● **Records for this exercise**:
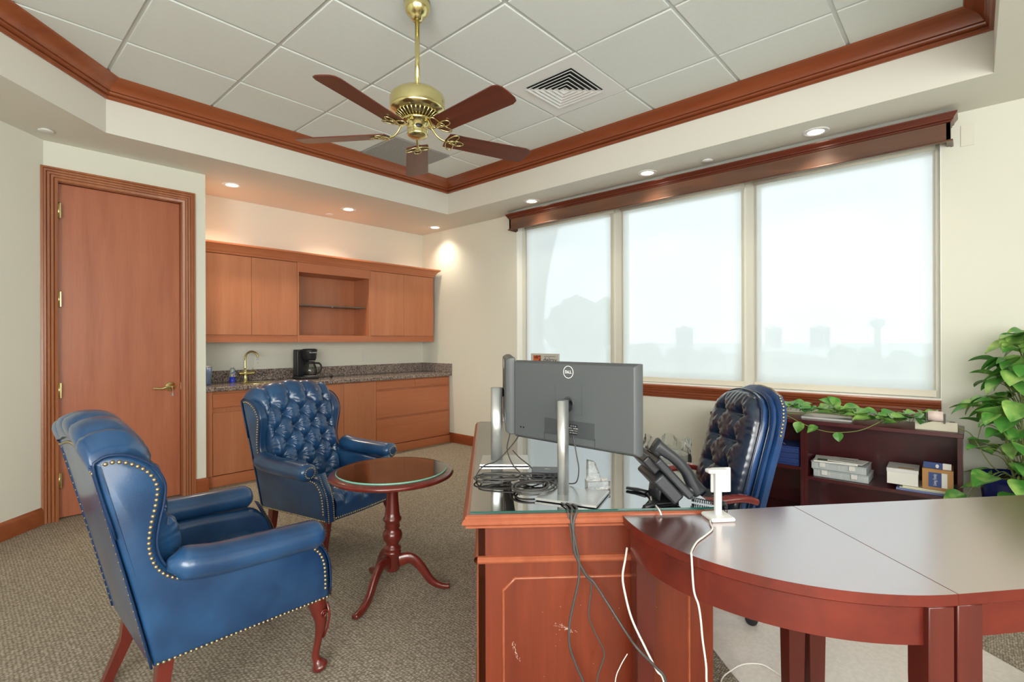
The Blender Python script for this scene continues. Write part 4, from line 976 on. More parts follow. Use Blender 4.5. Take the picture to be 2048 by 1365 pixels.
# ================================================================== MONITORS
def monitor(label, c, ang, w, h, zc, col, base_ang, tilt=0):
    """c centre of panel (x,y); ang = heading the SCREEN faces; col = stand column (x,y)"""
    t = thing('monitor', label, 'monitor', (col[0], col[1], ZT), 0, 'computer monitors on the desk')
    Mo = Matrix.Translation((c[0]-col[0], c[1]-col[1], zc-ZT)) @ Matrix.Rotation(ang+PI/2, 4, 'Z') @ Matrix.Rotation(tilt, 4, 'X')
    # local: x = width, +y = back of the housing, z up
    hw, hh = w/2, h/2
    o2 = [(-hw, -hh), (hw, -hh), (hw, hh), (-hw, hh)]
    Mp = Mo @ Matrix(((1, 0, 0, 0), (0, 0, -1, 0), (0, 1, 0, 0), (0, 0, 0, 1)))
    hb = MB(); hb.prism(o2, 0, 0, M=Mo @ Matrix(((1, 0, 0, 0), (0, 0, 1, 0), (0, 1, 0, 0), (0, 0, 0, 1))), layers=[(0, -.004), (0, .016), (.008, .031), (.012, .035)])
    hs_ = hb.build('housing', M['grey'], t, bevel=.003, seg=2)
    sc = MB(); sc.add([Mo @ Vector(p) for p in ((-hw+.006, -.0048, -hh+.012), (hw-.006, -.0048, -hh+.012), (hw-.006, -.0048, hh-.006), (-hw+.006, -.0048, hh-.006))], [(0, 1, 2, 3)]); sc.build('screen', M['darkglass'], t)
    # port recess lip, rating label
    rc = MB(); rc.box((-.115, .0352, -hh+.038), (.115, .0362, -hh+.042), M=Mo); rc.box((-.115, .0352, -hh+.012), (-.112, .0362, -hh+.042), M=Mo); rc.box((.112, .0352, -hh+.012), (.115, .0362, -hh+.042), M=Mo)
    rc.box((-.112, .0340, -hh+.035), (.112, .0355, -hh+.0945), M=Mo); rc.build('port_recess', M['greyd'], hs_)
    vq = MB()
    for (a, b, c3, d3) in ((-.06, -.0355, .06, -.035), (-.06, .075, .06, .0755), (-.06, -.035, -.0595, .075), (.0595, -.035, .06, .075)): vq.box((a, .0350, b), (c3, .0354, d3), M=Mo)
    vq.build('cover_seam', M['greyd'], hs_)
    MB().lathe([(.024, 0), (.024, .002), (.017, .003), (.015, .0005), (0, .0005)], M=Mo @ Matrix.Translation((-.002, .035, .005)) @ Matrix.Rotation(-PI/2, 4, 'X'), n=24, cap=False).build('arm_socket', M['greyd'], hs_)
    for k in (0, 1): MB().lathe([(.004, 0), (.004, .001), (.002, .001)], M=Mo @ Matrix.Translation((.235-k*.015, .034, -hh+.045)) @ Matrix.Rotation(-PI/2, 4, 'X'), n=12).build('lock_slot', M['black'], hs_)
    Mt2 = Mo @ frame((-.00, .0353, hh-.036), (-1, 0, 0), (0, 0, 1))
    rl = MB(); rl.lathe([(.0205, 0), (.0205, .0008), (.0228, .0008), (.0228, 0)], M=Mt2, n=36, cap=False); rl.build('logo_ring', M['logo'], hs_)
    text_mesh('logo_letters', 'D LL', .0150, M['logo'], hs_, Mt2 @ Matrix.Translation((0, 0, .0003)), .0003, font_bold=True)
    text_mesh('logo_letter_e', 'E', .0125, M['logo'], hs_, Mt2 @ Matrix.Translation((-.0036, 0, .0003)) @ Matrix.Rotation(.65, 4, 'Z'), .0003, font_bold=True)
    lab = MB(); lab.add([Mo @ Vector(p) for p in ((-.040, .0358, -hh+.045), (-.004, .0358, -hh+.045), (-.004, .0358, -hh+.082), (-.040, .0358, -hh+.082))], [(3, 2, 1, 0)]); lo = lab.build('rating_label', M['black'], hs_)
    for k in range(4): text_mesh('label_print', ['S/N  CN 0 7 3', 'MODEL  P 2 4', 'INPUT  100-240V', 'CE  FC  UL'][k], .0055, M['logo'], lo, Mo @ frame((-.022, .0360, -hh+.052+.008*k), (-1, 0, 0), (0, 0, 1)), .0001)
    # stand
    hc = 1.095-ZT
    Rb = Matrix.Rotation(base_ang, 4, 'Z')
    sl = MB(); sl.loft([(0, 0, .010), (0, 0, hc)], [(.026, .017) if base_ang < .5 else (.017, .026)]*2, n=28, sq=3.0, up=Rb @ Vector((0, 1, 0))); sl.build('stand_column', M['silver'], t)
    bs_ = MB(); bs_.prism([(-.088, -.140), (.088, -.140), (.088, .070), (-.088, .070)], 0, 0, M=Rb, layers=[(.004, 0), (.002, .002)]); bs_.build('base_foot', M['black'], t)
    MB().prism([(-.088, -.140), (.088, -.140), (.088, .070), (-.088, .070)], 0, 0, M=Rb, layers=[(0, .0025), (0, .009), (.002, .0105)]).build('base_plate', M['silver'], t)
    hp = Vector((0, 0, hc-.035)); pc = Mo @ Vector((-.002, .034, .005))
    MB().loft([hp, Vector((pc.x, pc.y, hp.z*.5+pc.z*.5)), pc], [(.013, .018)]*3, n=10, sq=4).build('arm', M['black'], t)
    if base_ang > .5: return t
    cl = MB(); cl.box((.028, .004, .011), (.068, .012, .055), M=Rb); clo = cl.build('cable_clip', M['whiteplastic'], t, bevel=.002)
    return t
monitor('dark grey monitor seen from behind on a silver stand, nearest the camera', (1.530, 1.080), math.radians(-1.5), .556, .305, 1.072, (1.420, 1.050), math.radians(18))
monitor('dark grey monitor seen nearly edge-on, on the silver stand farther along the desk', (1.718, 1.560), math.radians(-45.5), .540, .310, 1.080, (1.628, 1.568), math.radians(42))

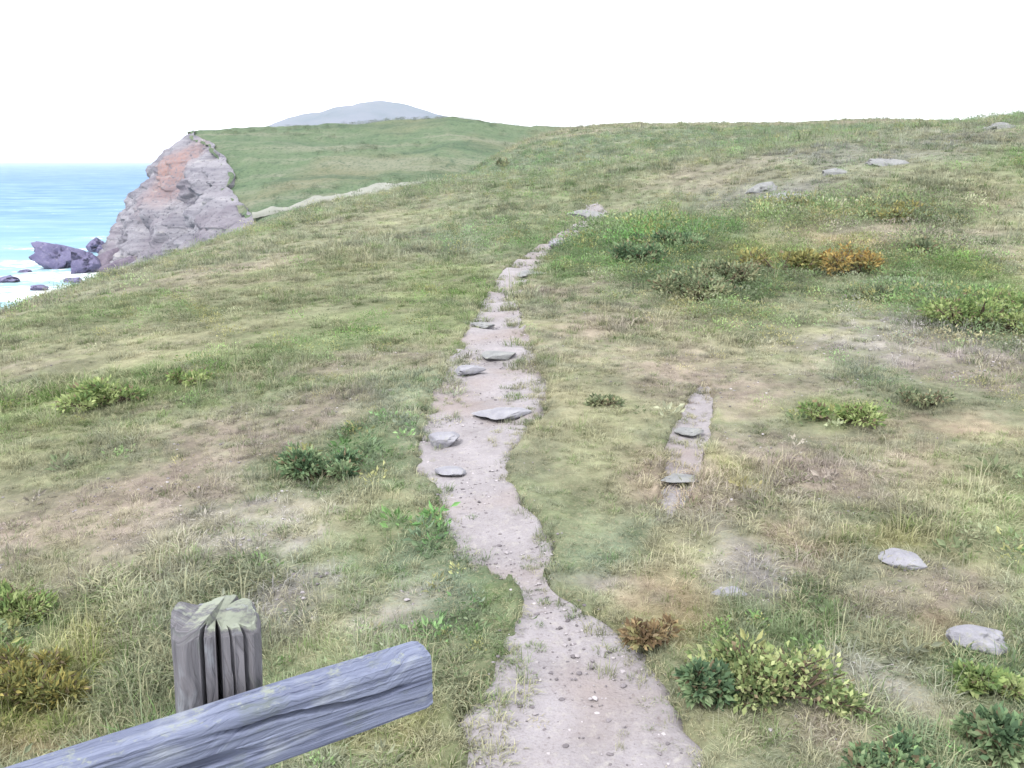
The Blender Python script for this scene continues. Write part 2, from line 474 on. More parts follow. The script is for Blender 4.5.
def build_headland():
    s, ex, ey = edge_pts(420)
    # rows run inland (to the right) from the cliff edge
    k = np.concatenate([np.linspace(-1.2, 30, 60), np.linspace(30.8, 290, 210)])
    dx = np.gradient(ex); dy = np.gradient(ey); L = np.hypot(dx, dy)
    X = ex[:, None] + k[None, :]; Y = ey[:, None] + .0 * k[None, :]
    Z = head_h(X, Y)
    Z = Z - .9 * np.exp(-np.clip(k, 0, None) / 2.5)[None, :] * (1 + fbm(X * .3, Y * .3, 3)) + .25 * fbm(X * .6, Y * .6, 3)
    n = NT('headland_turf')
    P = n.pos()
    a = n.noise(.05, 6, .6, P); b = n.noise(.35, 7, .7, P); c = n.noise(1.6, 5, .7, P)
    e = n.noise(.022, 5, .6, P, .6)
    st_ = n.noise(1., 6, .65, n.mapped(P, (.018, .11, .11)), .5)
    col = n.mix(n.ramp(a, [(.38, 0.), (.62, 1.)]), tuple(alb(118, 142, 112)), tuple(alb(136, 156, 124)))
    col = n.mix(n.ramp(e, [(.50, 0.), (.62, .85)]), col, tuple(alb(154, 154, 128)))
    col = n.mix(n.ramp(e, [(.34, .8), (.42, 0.)]), col, tuple(alb(102, 130, 104)))
    col = n.mix(n.ramp(st_, [(.52, 0.), (.62, .8)]), col, tuple(alb(166, 170, 150)))
    col = n.mix(n.ramp(st_, [(.36, .7), (.44, 0.)]), col, tuple(alb(98, 122, 100)))
    col = n.mix(n.ramp(b, [(.5, 0.), (.68, .6)]), col, tuple(alb(152, 160, 138)))
    col = n.mix(n.ramp(b, [(.32, .85), (.44, 0.)]), col, tuple(alb(96, 120, 98)))
    col = n.mix(n.ramp(c, [(.35, .7), (.5, 0.)]), col, tuple(alb(86, 106, 88)))
    p = n.principled(col, .97, n.bump(n.math('ADD', b, c), .8, .5), .05)
    o = mesh_obj('headland', np.stack([X, Y, Z], -1).reshape(-1, 3), grid_faces(len(s), len(k)), n.done(p.outputs[0]))
    tag(o, kind='structure')

    # cliff face from the turf edge down into the sea
    s, ex, ey = edge_pts(620)
    nx = -np.abs(_sm(np.gradient(ey), 12)); tx = _sm(np.gradient(ex), 12); ty = _sm(np.gradient(ey), 12)
    L = np.hypot(tx, ty); ox, oy = ty / L, -tx / L     # outward: seaward
    flip = np.sign(-ox); ox, oy = ox * flip, oy * flip
    nt = 130; t = np.linspace(0, 1, nt)
    top = head_h(ex, ey) - .15
    bot = SEA_Z - 3
    hgt = top - bot
    lean = (.26 * t + .26 * t ** 2.2 + .08 * sstep(.35, .45, t) + .16 * sstep(0, .22, t))
    X = ex[:, None] + ox[:, None] * lean[None, :] * hgt[:, None]
    Y = ey[:, None] + oy[:, None] * lean[None, :] * hgt[:, None]
    Z = top[:, None] - t[None, :] * hgt[:, None]
    S = np.broadcast_to(s[:, None], X.shape)
    warp = .18 * Z + S * .0
    r1 = 1 - np.abs(fbm3(S * .075 + warp * .35, Z * .05, Z * 0 + 2, 4)) * 2.2
    r2 = 1 - np.abs(fbm3(S * .22 - warp * .5, Z * .16, Z * 0 + 8, 4)) * 2.2
    r3 = fbm3(S * .9, Z * .7, Z * 0, 3)
    ledge = (np.floor((Z + .35 * S) / 3.1 + 1.2 * fbm(S * .1, Z * .1, 2)) % 2) * .5
    disp = (3.9 * r1 + 1.5 * r2 + .3 * r3 + ledge - 2.3) * sstep(0, .07, t)[None, :]
    X = X + ox[:, None] * disp; Y = Y + oy[:, None] * disp
    Z = Z + .8 * fbm(S * .3, Z * .3 + 40, 3) * sstep(0, .1, t)[None, :]
    n = NT('cliff_rock')
    P = n.pos()
    st = n.n('ShaderNodeMapping'); st.inputs['Rotation'].default_value = (.5, .35, .3); st.inputs['Scale'].default_value = (.14, .14, 1.3); n.l(P, st.inputs['Vector'])
    a = n.noise(.07, 5, .6, P); b = n.noise(.5, 7, .7, st.outputs[0], .4); c = n.noise(1.4, 6, .7, P)
    col = n.mix(n.ramp(b, [(.32, 0.), (.68, 1.)]), tuple(alb(134, 132, 148)), tuple(alb(206, 204, 214)))
    rs = n.n('ShaderNodeVectorMath', operation='DISTANCE'); n.l(P, rs.inputs[0]); rs.inputs[1].default_value = (-77, 214, -4)
    near = n.ramp(n.math('DIVIDE', rs.outputs['Value'], 15.), [(.35, 1.), (.95, 0.)])
    col = n.mix(n.math('MULTIPLY', near, n.ramp(c, [(.38, 0.), (.52, .9)])), col, tuple(alb(198, 158, 150)))
    col = n.mix(n.ramp(a, [(.5, 0.), (.64, .5)]), col, tuple(alb(150, 140, 156)))
    col = n.mix(n.ramp(c, [(.34, .9), (.44, 0.)]), col, tuple(alb(92, 92, 110)))
    col = n.mix(n.ramp(b, [(.60, 0.), (.70, .8)]), col, tuple(alb(210, 208, 206)))
    p = n.principled(col, .9, n.bump(n.math('ADD', b, c), .9, .6), .2)
    o = mesh_obj('cliff', np.stack([X, Y, Z], -1).reshape(-1, 3), grid_faces(len(s), nt), n.done(p.outputs[0]), smooth=False)
    tag(o, kind='structure')

    # pale bare track along the foot of the headland slope
    pts = [on(px, py, head_h) for (px, py) in [(250, 217), (275, 211), (305, 204), (340, 197), (375, 190), (415, 187), (445, 186)]]
    pts = np.array(pts); l = np.concatenate([[0], np.cumsum(np.hypot(*np.diff(pts[:, :2], axis=0).T))])
    s = np.linspace(0, l[-1], 160)
    cx = _sm(np.interp(s, l, pts[:, 0]), 4); cy = _sm(np.interp(s, l, pts[:, 1]), 4)
    w = (.7 + 1.5 * sstep(.2, .7, s / l[-1])) * (1 - .85 * sstep(.72, 1, s / l[-1])) * (1.25 + 1.1 * fbm(s * .16, s * 0, 3))
    dx = np.gradient(cx); dy = np.gradient(cy); L = np.hypot(dx, dy)
    v = np.linspace(-1, 1, 13)
    X = cx[:, None] + (dy / L)[:, None] * v * w[:, None]; Y = cy[:, None] - (dx / L)[:, None] * v * w[:, None]
    Z = head_h(X, Y) + .42 - .75 * v[None, :] ** 4 + .38 * fbm(X * .45, Y * .3, 3)
    n = NT('bare_track'); P = n.pos()
    a = n.noise(.4, 6, .7, P)
    p = n.principled(n.mix(a, tuple(alb(164, 168, 160)), tuple(alb(198, 200, 192))), .95, n.bump(n.noise(2, 5, .7, P), .5, .1), .1)
    o = mesh_obj('track', np.stack([X, Y, Z], -1).reshape(-1, 3), grid_faces(len(s), len(v)), n.done(p.outputs[0]))
    tag(o, kind='structure')


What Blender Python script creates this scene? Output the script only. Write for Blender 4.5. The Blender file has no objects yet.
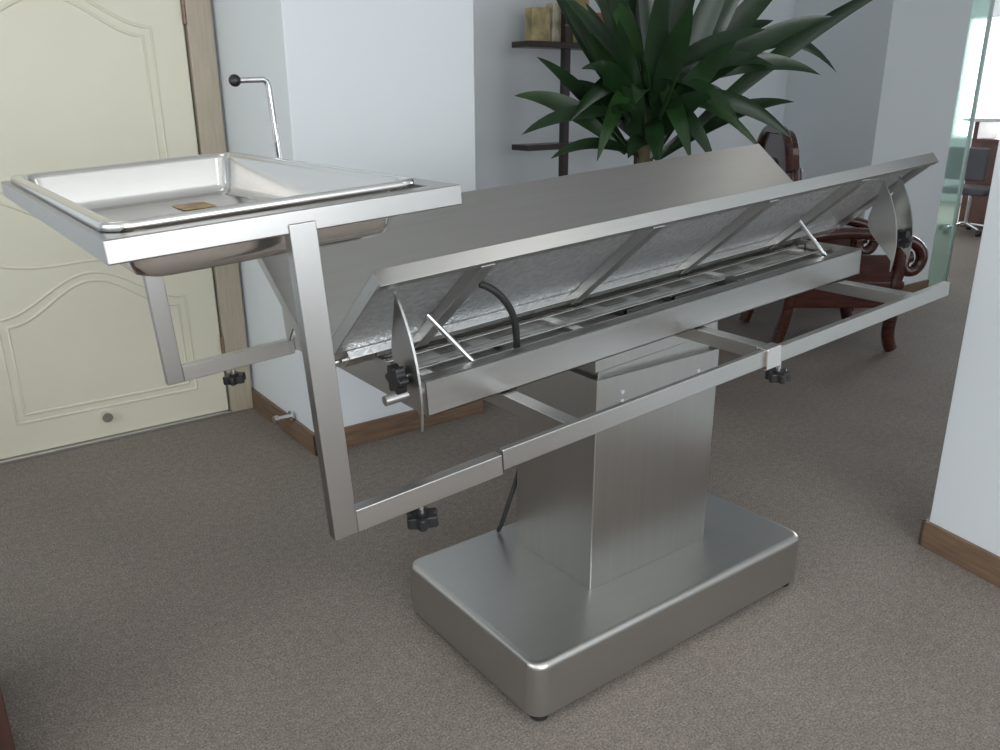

● **Challenge**:
Identify and extract each line of the listing that contains "scene".

● **Expected answer**:
The Blender Python script for this scene continues. Write part 4, from line 976 on. More parts follow. Use Blender 4.5. Take the picture to be 2048 by 1365 pixels.
The Blender Python script for this scene continues. Write part 2, from line 474 on. More parts follow. The script is for Blender 4.5.
What Blender Python script creates this scene? Output the script only. Write for Blender 4.5. The Blender file has no objects yet.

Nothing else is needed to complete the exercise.